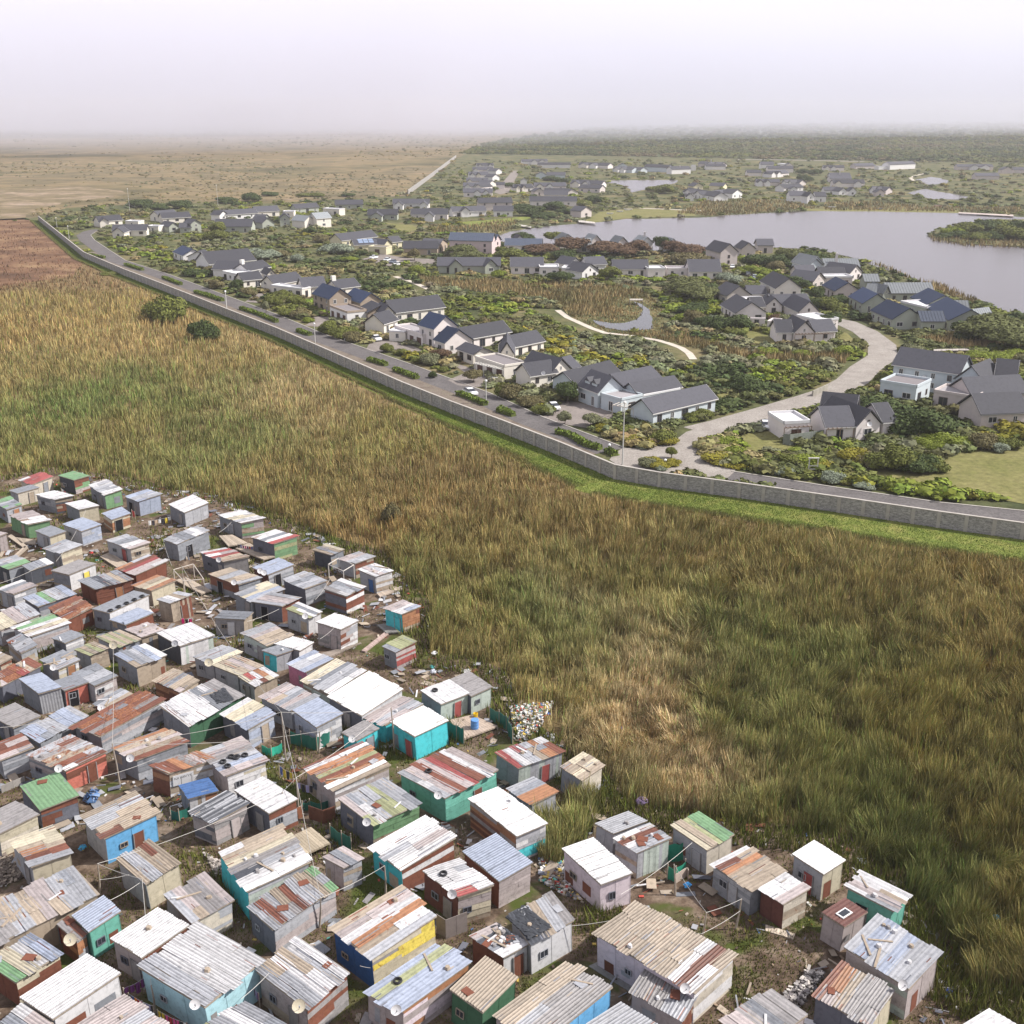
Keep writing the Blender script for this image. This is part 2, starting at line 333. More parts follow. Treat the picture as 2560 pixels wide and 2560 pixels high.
K|740,1430|1225,1795|1640,1430|2.8|\|sswtsw|b|.1|-pt|-Gr|d S.y w B1|light ribbed roof shack with dark gaps between sheets and brown wall
K|-404,1385|240,1775|825,1305|3.0|\|swww|b|.05|.l|.l|S.w w B1|very wide white ribbed roof over pale turquoise walls
I|560,735|840,1120|1460,830|2.9|tyGdwW|a|.3|.T|-su|v B7|cluttered roof of white, yellow and black sheets with a timber rack
I|845,1265|1090,1490|1720,1070|2.6|\|srsGrstrn|b|.3|.D|-sp|w B2|roof striped red, grey and green with a yellow edge line
I|40,1160|310,1430|720,1200|2.4|sGrGp|b|.5|.G|-sc|B4|grey roof with rusty end sheets and broken pink tiles
H|1065,1340|1365,1530|1830,1210|2.7|\|w|a|.0|.p|.r|d w B1|white ribbed roof with rust red edge beam
H|690,1120|855,1275|1170,1070|2.8|\|b|a|.0|.v|.v|v|sea green shack with small lavender ribbed roof
H|555,1210|740,1370|850,1280|2.3|Gr|b|.6|-or|-os|S.y B1|small rusty annex with a large cream dish beside sea green shack
H|790,145|1005,375|1530,130|2.8|\|st|a|.4|.s|.L|e.r v B1|sky blue shack with tan ribbed roof and rust red door
H|1120,580|1405,815|1745,605|2.7|\|tsstrt|b|.35|.s|.y||cream walled shack with rust and silver ribbed roof on open grass
H|100,385|300,650|700,510|2.6|yytorr|a|.3|.s|.y|d|peach and rust striped roof between the big grey roofs at left
H|-250,200|-20,335|385,135|2.5|G|a|.1|.g|-yc|B1|wide plain grey roof over cream planks at left edge
H|-265,1095|-30,1400|965,905|2.7|Gstpss|b|.3|.t|.t|B5 e.R|giant pale grey roof with pink patches at left edge
H|-150,1560|145,1765|605,1480|2.5|\|nyyb|b|.1|.r|-ry|B3|cream and blue ribbed roof with pale green corner over brown wall
J|185,1680|510,1890|1170,1445|2.7|\|w|a|.1|.s|.w||big white ribbed roof in the bottom left corner above plain white wall
J|690,1960|1150,2250|1640,1930|2.5|\|p|a|.15|.s|.s|B1|pinkish ribbed roof at the bottom edge beside hanging washing
J|-100,2000|200,2200|520,1920|2.4|\|gp|b|.3|.g|.g||grey rust streaked roof in the bottom left corner
K|150,1975|550,2200|1030,1930|2.5|\|mmww|b|.05|.g|.g||olive and white ribbed roof at the bottom edge
O|-85,385|305,655|650,465|2.5|wrotttt|a|.35|-gs|.g|w d.s|long beige roof shack with orange strip and grey plank wall
O|375,620|615,780|870,625|2.5|wwp|a|.1|.M|-tc||white roofed end room with wine red left wall and beige boards
O|695,290|1000,490|1215,350|2.7|W|a|.0|.s|.y|w d.R|neat white cubic hut with wine red door standing in the reeds
O|1215,610|1680,845|1835,680|2.7|swppww|b|.05|.v|.v|dK B3|turquoise shack with holes dotting its white roof
O|980,855|1200,1000|1430,850|2.5|M|a|.1|.p|.p|K1|mauve hut with dark brown roof and one framed skylight
O|1195,1190|1830,1600|2134,1254|2.9|sbsbss|a|.05|-pu|.p|w d.R S.w B9|lavender grey roof held down by loose yellow bricks
O|900,1650|1440,1960|1690,1610|2.7|\|rotGGG|a|.5|.D|.y|B1|ribbed roof half rust and half grey in front of the brick dotted roof
O|0,1900|350,2180|850,1850|2.5|pG|b|.2|.p|.p|B1|pink grey roof with a pointed corner at bottom edge
P|1270,1950|1600,2150|1900,1960|2.5|w|a|.0|.w|.w||plain white roof alone in the bottom right corner
C|-150,330|0,390|125,320|2.1|wtr|a|.3|-st|-rt||narrow white and brown roof at left edge below planks
"""
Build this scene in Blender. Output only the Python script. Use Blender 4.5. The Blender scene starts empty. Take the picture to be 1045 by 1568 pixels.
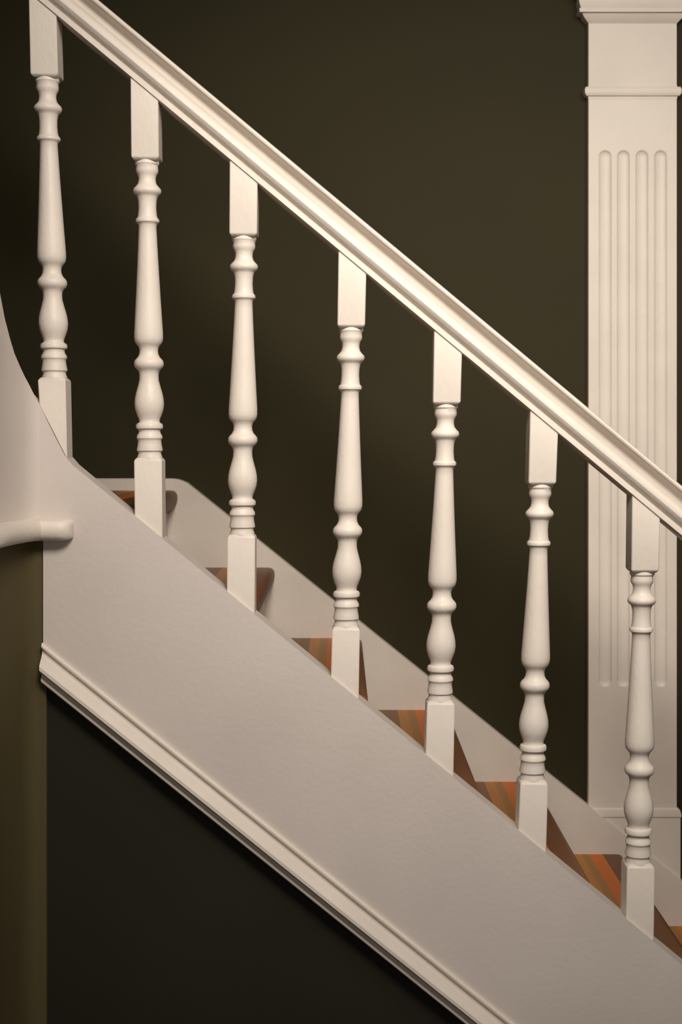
import bpy, bmesh, math
from mathutils import Vector
K=0.0012; ZC=1.72; D=2000.0; CX=522.5; HY=674.0
FLOORV=ZC/K
def L(U,V,W): return Vector((U*K, W*K, ZC-V*K))
def P(x,y,W):
    s=(D+W)/D
    return L((x-CX)*s,(y-HY)*s,W)

# ---------------- materials ----------------
def mat(name, col, rough=0.5, var=0.06, nscale=6, bump=0.05, bscale=120, spec=0.4, stretch=(1,1,1)):
    m=bpy.data.materials.new(name); m.use_nodes=True
    nt=m.node_tree; b=nt.nodes['Principled BSDF']
    b.inputs['Specular IOR Level'].default_value=spec
    tc=nt.nodes.new('ShaderNodeTexCoord')
    n=nt.nodes.new('ShaderNodeTexNoise'); n.inputs['Scale'].default_value=nscale; n.inputs['Detail'].default_value=5
    r=nt.nodes.new('ShaderNodeValToRGB')
    r.color_ramp.elements[0].position=0.3; r.color_ramp.elements[1].position=0.7
    r.color_ramp.elements[0].color=(*[c*(1-var) for c in col],1)
    r.color_ramp.elements[1].color=(*[min(1,c*(1+var)) for c in col],1)
    nt.links.new(tc.outputs['Object'],n.inputs['Vector']); nt.links.new(n.outputs['Fac'],r.inputs['Fac'])
    nt.links.new(r.outputs['Color'],b.inputs['Base Color'])
    mr=nt.nodes.new('ShaderNodeMapRange'); mr.inputs['To Min'].default_value=rough-0.08; mr.inputs['To Max'].default_value=rough+0.08
    nt.links.new(n.outputs['Fac'],mr.inputs['Value']); nt.links.new(mr.outputs[0],b.inputs['Roughness'])
    mp=nt.nodes.new('ShaderNodeMapping'); mp.inputs['Scale'].default_value=stretch
    n2=nt.nodes.new('ShaderNodeTexNoise'); n2.inputs['Scale'].default_value=bscale; n2.inputs['Detail'].default_value=4
    bp=nt.nodes.new('ShaderNodeBump'); bp.inputs['Strength'].default_value=bump; bp.inputs['Distance'].default_value=0.004
    nt.links.new(tc.outputs['Object'],mp.inputs['Vector']); nt.links.new(mp.outputs[0],n2.inputs['Vector'])
    nt.links.new(n2.outputs['Fac'],bp.inputs['Height'])
    nt.links.new(bp.outputs['Normal'],b.inputs['Normal'])
    return m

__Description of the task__
Write out every line above exactly as it is, leaving out the pictures.

__Finished task__
Keep writing the Blender script for this image. This is part 2, starting at line 333. More parts follow. Treat the picture as 2560 pixels wide and 2560 pixels high.
K|740,1430|1225,1795|1640,1430|2.8|\|sswtsw|b|.1|-pt|-Gr|d S.y w B1|light ribbed roof shack with dark gaps between sheets and brown wall
K|-404,1385|240,1775|825,1305|3.0|\|swww|b|.05|.l|.l|S.w w B1|very wide white ribbed roof over pale turquoise walls
I|560,735|840,1120|1460,830|2.9|tyGdwW|a|.3|.T|-su|v B7|cluttered roof of white, yellow and black sheets with a timber rack
I|845,1265|1090,1490|1720,1070|2.6|\|srsGrstrn|b|.3|.D|-sp|w B2|roof striped red, grey and green with a yellow edge line
I|40,1160|310,1430|720,1200|2.4|sGrGp|b|.5|.G|-sc|B4|grey roof with rusty end sheets and broken pink tiles
H|1065,1340|1365,1530|1830,1210|2.7|\|w|a|.0|.p|.r|d w B1|white ribbed roof with rust red edge beam
H|690,1120|855,1275|1170,1070|2.8|\|b|a|.0|.v|.v|v|sea green shack with small lavender ribbed roof
H|555,1210|740,1370|850,1280|2.3|Gr|b|.6|-or|-os|S.y B1|small rusty annex with a large cream dish beside sea green shack
H|790,145|1005,375|1530,130|2.8|\|st|a|.4|.s|.L|e.r v B1|sky blue shack with tan ribbed roof and rust red door
H|1120,580|1405,815|1745,605|2.7|\|tsstrt|b|.35|.s|.y||cream walled shack with rust and silver ribbed roof on open grass
H|100,385|300,650|700,510|2.6|yytorr|a|.3|.s|.y|d|peach and rust striped roof between the big grey roofs at left
H|-250,200|-20,335|385,135|2.5|G|a|.1|.g|-yc|B1|wide plain grey roof over cream planks at left edge
H|-265,1095|-30,1400|965,905|2.7|Gstpss|b|.3|.t|.t|B5 e.R|giant pale grey roof with pink patches at left edge
H|-150,1560|145,1765|605,1480|2.5|\|nyyb|b|.1|.r|-ry|B3|cream and blue ribbed roof with pale green corner over brown wall
J|185,1680|510,1890|1170,1445|2.7|\|w|a|.1|.s|.w||big white ribbed roof in the bottom left corner above plain white wall
J|690,1960|1150,2250|1640,1930|2.5|\|p|a|.15|.s|.s|B1|pinkish ribbed roof at the bottom edge beside hanging washing
J|-100,2000|200,2200|520,1920|2.4|\|gp|b|.3|.g|.g||grey rust streaked roof in the bottom left corner
K|150,1975|550,2200|1030,1930|2.5|\|mmww|b|.05|.g|.g||olive and white ribbed roof at the bottom edge
O|-85,385|305,655|650,465|2.5|wrotttt|a|.35|-gs|.g|w d.s|long beige roof shack with orange strip and grey plank wall
O|375,620|615,780|870,625|2.5|wwp|a|.1|.M|-tc||white roofed end room with wine red left wall and beige boards
O|695,290|1000,490|1215,350|2.7|W|a|.0|.s|.y|w d.R|neat white cubic hut with wine red door standing in the reeds
O|1215,610|1680,845|1835,680|2.7|swppww|b|.05|.v|.v|dK B3|turquoise shack with holes dotting its white roof
O|980,855|1200,1000|1430,850|2.5|M|a|.1|.p|.p|K1|mauve hut with dark brown roof and one framed skylight
O|1195,1190|1830,1600|2134,1254|2.9|sbsbss|a|.05|-pu|.p|w d.R S.w B9|lavender grey roof held down by loose yellow bricks
O|900,1650|1440,1960|1690,1610|2.7|\|rotGGG|a|.5|.D|.y|B1|ribbed roof half rust and half grey in front of the brick dotted roof
O|0,1900|350,2180|850,1850|2.5|pG|b|.2|.p|.p|B1|pink grey roof with a pointed corner at bottom edge
P|1270,1950|1600,2150|1900,1960|2.5|w|a|.0|.w|.w||plain white roof alone in the bottom right corner
C|-150,330|0,390|125,320|2.1|wtr|a|.3|-st|-rt||narrow white and brown roof at left edge below planks
"""
Build this scene in Blender. Output only the Python script. Use Blender 4.5. The Blender scene starts empty. Take the picture to be 1045 by 1568 pixels.
import bpy, bmesh, math
from mathutils import Vector
K=0.0012; ZC=1.72; D=2000.0; CX=522.5; HY=674.0
FLOORV=ZC/K
def L(U,V,W): return Vector((U*K, W*K, ZC-V*K))
def P(x,y,W):
    s=(D+W)/D
    return L((x-CX)*s,(y-HY)*s,W)

# ---------------- materials ----------------
def mat(name, col, rough=0.5, var=0.06, nscale=6, bump=0.05, bscale=120, spec=0.4, stretch=(1,1,1)):
    m=bpy.data.materials.new(name); m.use_nodes=True
    nt=m.node_tree; b=nt.nodes['Principled BSDF']
    b.inputs['Specular IOR Level'].default_value=spec
    tc=nt.nodes.new('ShaderNodeTexCoord')
    n=nt.nodes.new('ShaderNodeTexNoise'); n.inputs['Scale'].default_value=nscale; n.inputs['Detail'].default_value=5
    r=nt.nodes.new('ShaderNodeValToRGB')
    r.color_ramp.elements[0].position=0.3; r.color_ramp.elements[1].position=0.7
    r.color_ramp.elements[0].color=(*[c*(1-var) for c in col],1)
    r.color_ramp.elements[1].color=(*[min(1,c*(1+var)) for c in col],1)
    nt.links.new(tc.outputs['Object'],n.inputs['Vector']); nt.links.new(n.outputs['Fac'],r.inputs['Fac'])
    nt.links.new(r.outputs['Color'],b.inputs['Base Color'])
    mr=nt.nodes.new('ShaderNodeMapRange'); mr.inputs['To Min'].default_value=rough-0.08; mr.inputs['To Max'].default_value=rough+0.08
    nt.links.new(n.outputs['Fac'],mr.inputs['Value']); nt.links.new(mr.outputs[0],b.inputs['Roughness'])
    mp=nt.nodes.new('ShaderNodeMapping'); mp.inputs['Scale'].default_value=stretch
    n2=nt.nodes.new('ShaderNodeTexNoise'); n2.inputs['Scale'].default_value=bscale; n2.inputs['Detail'].default_value=4
    bp=nt.nodes.new('ShaderNodeBump'); bp.inputs['Strength'].default_value=bump; bp.inputs['Distance'].default_value=0.004
    nt.links.new(tc.outputs['Object'],mp.inputs['Vector']); nt.links.new(mp.outputs[0],n2.inputs['Vector'])
    nt.links.new(n2.outputs['Fac'],bp.inputs['Height'])
    nt.links.new(bp.outputs['Normal'],b.inputs['Normal'])
    return m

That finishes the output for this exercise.